"Café Sonntag"-Glosse von Severin Groebner

Literatur und Gesellschaft

Literatur sagt stets etwas über die Gesellschaft aus. Und zwar in zwei Richtungen. Einerseits aus welcher Gesellschaft sie entstammt und andererseits von welcher Art Gesellschaft sie rezipiert wird.

Wie man in das Buch hinein ruft, so ruft es also auch zurück heraus. Vielleicht liegt es daran, dass das Papier darin mal Holz im Wald war.

Nehmen wir zum Beispiel: Schweden. Ein Land mit viel Licht im Sommer und wenig im Winter, einem nach wie vor ausgeprägtem Sozialstaat, hohem Alkoholkonsum, einer - im Vergleich zu anderen Ländern - lächerlichen Kriminalstatistik und den meisten Krimiautoren pro Kopf in Europa.

Da fragt man sich doch: Zieht die Abwesenheit von realen Verbrechen den Wunsch nach sich, wenigstens literarisch eines zu begehen?

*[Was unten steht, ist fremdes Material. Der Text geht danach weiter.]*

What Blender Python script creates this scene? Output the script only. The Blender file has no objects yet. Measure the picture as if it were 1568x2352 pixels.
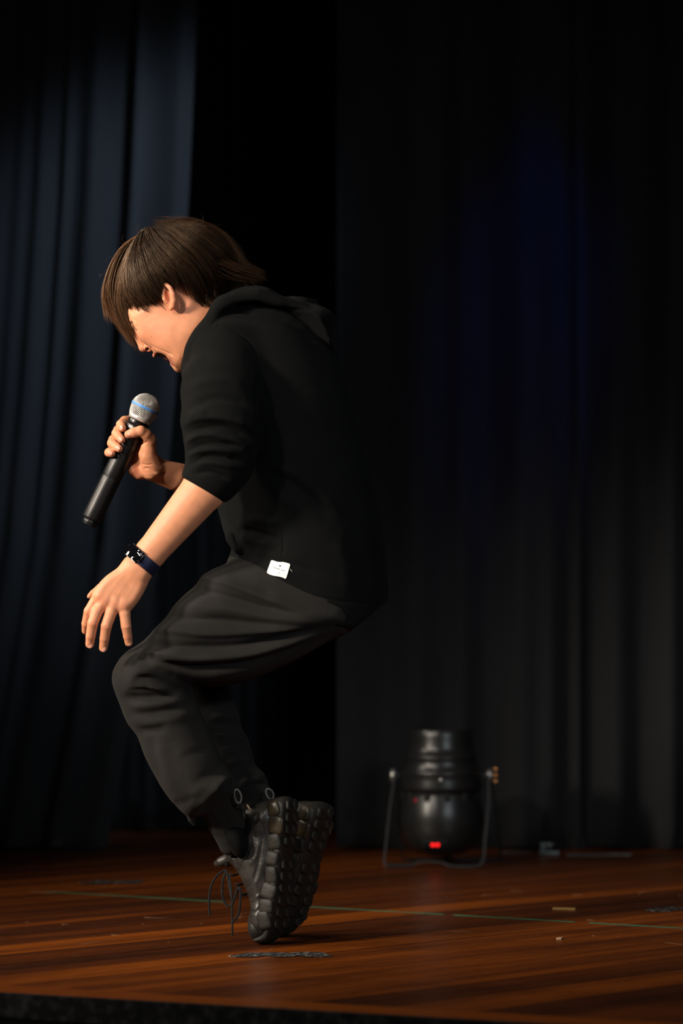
import bpy, bmesh, math, random, time
import numpy as np
from mathutils import Vector, Matrix, Euler
from mathutils.bvhtree import BVHTree

T0 = time.time()
random.seed(7)
RNG = np.random.default_rng(11)
scene = bpy.context.scene
COL = scene.collection
F32 = np.float32

# ------------------------------------------------------------------ camera
CAM_D = 5.0                    # camera to performer, metres
PXM = 1270.0                   # photograph pixels per metre at the performer
HOR = 1456.0                   # pixel row of the horizon
CAMZ = (2165.0 - HOR) / PXM    # camera height over the stage

cam_data = bpy.data.cameras.new('camera')
cam = bpy.data.objects.new('camera', cam_data)
COL.objects.link(cam)
cam.location = (0, -CAM_D, CAMZ)
cam.rotation_euler = (math.radians(90), 0, 0)
cam_data.sensor_fit = 'VERTICAL'
cam_data.sensor_height = 36.0
cam_data.sensor_width = 24.0
cam_data.lens = PXM * CAM_D / 2352.0 * 36.0
cam_data.shift_y = (HOR - 1176.0) / 2352.0
cam_data.clip_end = 60
cam_data.dof.use_dof = True
cam_data.dof.focus_distance = 4.97
cam_data.dof.aperture_fstop = 2.6
scene.camera = cam

scene.view_settings.view_transform = 'Standard'
scene.view_settings.look = 'None'
scene.view_settings.exposure = 0.0
scene.view_settings.gamma = 1.0
scene.view_settings.use_curve_mapping = False

world = bpy.data.worlds.new('dark_hall')
scene.world = world
world.use_nodes = True
world.node_tree.nodes['Background'].inputs[0].default_value = (0.75, 0.85, 1.0, 1)
world.node_tree.nodes['Background'].inputs[1].default_value = 0.012


def W(px, py, Y=0.0):
    """photograph pixel at depth Y -> point in the hall (metres)"""
    s = (CAM_D + Y) / CAM_D / PXM
    return ((px - 784.0) * s, Y, CAMZ + (HOR - py) * s)


def ground(px, py):
    """pixel of a point lying on the stage -> world"""
    s = CAMZ / (py - HOR)          # metres per pixel there
    return Vector(((px - 784.0) * s, s * PXM * CAM_D - CAM_D, 0.0))


def spot(name, loc, target, power, color, angle, blend=0.5, radius=0.15):
    l = bpy.data.lights.new(name, 'SPOT')
    l.energy = power
    l.color = color
    l.spot_size = math.radians(angle)
    l.spot_blend = blend
    l.shadow_soft_size = radius
    o = bpy.data.objects.new(name, l)
    COL.objects.link(o)
    o.location = loc
    d = Vector(target) - Vector(loc)
    o.rotation_euler = d.to_track_quat('-Z', 'Y').to_euler()
    return o


WARM = (1.0, 0.87, 0.72)
spot('stage_spot_key', (-3.4, -2.3, 2.1), (-0.30, 0, 0.72), 900, WARM, 28, 0.8, 0.26)
spot('stage_spot_side', (-3.6, -0.3, 2.7), (-0.30, 0, 0.72), 360, WARM, 48, 0.8, 0.22)
spot('stage_spot_front', (-2.4, -3.7, 3.2), (-0.25, -0.1, 0.75), 330, (1.0, 0.9, 0.8), 27, 0.7, 0.16)
spot('fill_spot_right', (1.6, -4.6, 1.9), (-0.15, 0, 0.5), 150, (0.86, 0.96, 1.0), 21, 0.8, 0.2)  # added fill, brightens the far calf, hoodie back and boot soles
spot('stage_spot_high', (-2.3, 1.5, 3.4), (-0.28, 0.1, 0.8), 90, (1.0, 0.85, 0.7), 34, 0.8, 0.14)
spot('curtain_spot_cool', (0.15, 1.0, 2.9), W(320, 660, 2.15), 170, (0.58, 0.76, 1.0), 33, 1.0, 0.08)
spot('curtain_spot_blue', (0.75, 1.25, 3.2), W(1205, 700, 2.15), 50, (0.008, 0.07, 1.0), 17, 1.0, 0.05)
spot('ambient_fill', (2.6, -4.4, 2.2), W(900, 1500, 2.1), 170, (0.88, 0.95, 1.0), 38, 1.0, 0.8)  # added broad spot standing in for dim ambient light on the curtains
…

Auf der anderen Seite: Lateinamerika. Ein Kontinent mit einer literarischen Tradition, die sich gern im Fantastischen ergeht, wo Dämonen auftauchen und in der so mancher Autor die Wirklichkeit auf buntbemalten Schmetterlingsflügeln verlässt. Aber, vielleicht braucht man das ja, um soziale Konflikte, politische Wirren, sich bekämpfende Drogenbanden, Guerrillatrupps und paramilitärische Einheiten zu verarbeiten.

Ist also die Literatur stets das Gegenbild zur aktuellen Realität? Das wär schön, aber dann müssten ja aus Somalia die schönsten Kinderbücher kommen, aus Griechenland und Portugal brillante Wirtschaftswissenschaftliche Abhandlungen und aus Österreich die aufregendsten, engagiertesten, flammendsten, politischen Pamphlete.
Und das ist ja bekanntlich nicht so.

Also gewinnt die Realität auch.

Das äußert sich dann in Verkaufszahlen. Genauer gesagt in Bestsellerlisten. Und Bestsellerlisten gibt es mittlerweile ja fast so viele wie Bestseller.

Im Bereich Belletristik gibt es zur Zeit zum Beispiel unter den Top Ten folgendes: einen Liebesroman vor historischer Kulisse, einen, der in Barcelona spielt, ein Buch über Deutsche in Österreich, das Neueste vom französischen Enfant terrible, ein Psychodrama, vier Krimis und auf Nummer eins einen Roman über Alzheimer. Ist der österreichische Leser also ein heimlicher Romantiker, der sich gern was von den Deutschen erzählen lässt, fasziniert ist von Franzosen, psychischen Abgründen und allerlei Gewaltverbrechen und der das Vergessen über alles liebt?

Naja, vielleicht helfen hier eher die zehn beliebtesten Sachbücher weiter: Hier gibt es Werke von einem Mathematiker über Gerechtigkeit, eins über Korruption in Österreich und eins über Tschernobyl, ein Kochbuch, aber zwei Abhandlungen übers Abnehmen, je ein Werk über Jesus Christus und Udo Proksch und eines über das Wunder der Selbstliebe.

Sind wir demnach alles Menschen, die sich stets ungerecht behandelt und ausgeplündert vorkommen, voller Angst vor dem atomaren Super-GAU, dabei gerne zuviel fressen und auf der Suche nach uns selbst, großen Verführern erliegen?

Hm. Auf jeden Fall sehr bezeichnend find ich folgenden gut verkauften Titel:
Fuck it - Loslassen, Entspannen, Glücklich sein.

Da möchte ich gleich den Fortsetzungs-Band dazu zu verfassen: Ein Buch über Respekt, Höflichkeit und den Sinn von guten Manieren mit dem Titel "Motherfucker".
Nein, das würde mir niemand abkaufen. Also weder so noch so. Dennoch, gibt es auch Unglaubliches, wenn man auf Platz 13 der Bestsellerliste eines großen Internet-Buchhändlers schaut: Hier findet sich ein Werk von drei Autoren und Innen mit den schönen Nachnamen Schnarch, Trunk und Pfaff. Und das Buch dazu heißt: "Die Psychologie sexueller Leidenschaft".

Da sieht man: die Gesellschaft, in der man sich bewegt, ist aber auch immer ein wenig freiwillig gewählt. Man ist auch letztendlich selber daran schuld, ob man sich in guter, in schlechter oder gar in der besseren Gesellschaft befindet.

Und so vertraue ich nach wie vor den Empfehlungen meiner Buchhändlerin, denn da weiß ich: Hier bin ich in bester Gesellschaft. Und kann lesen, was ich will.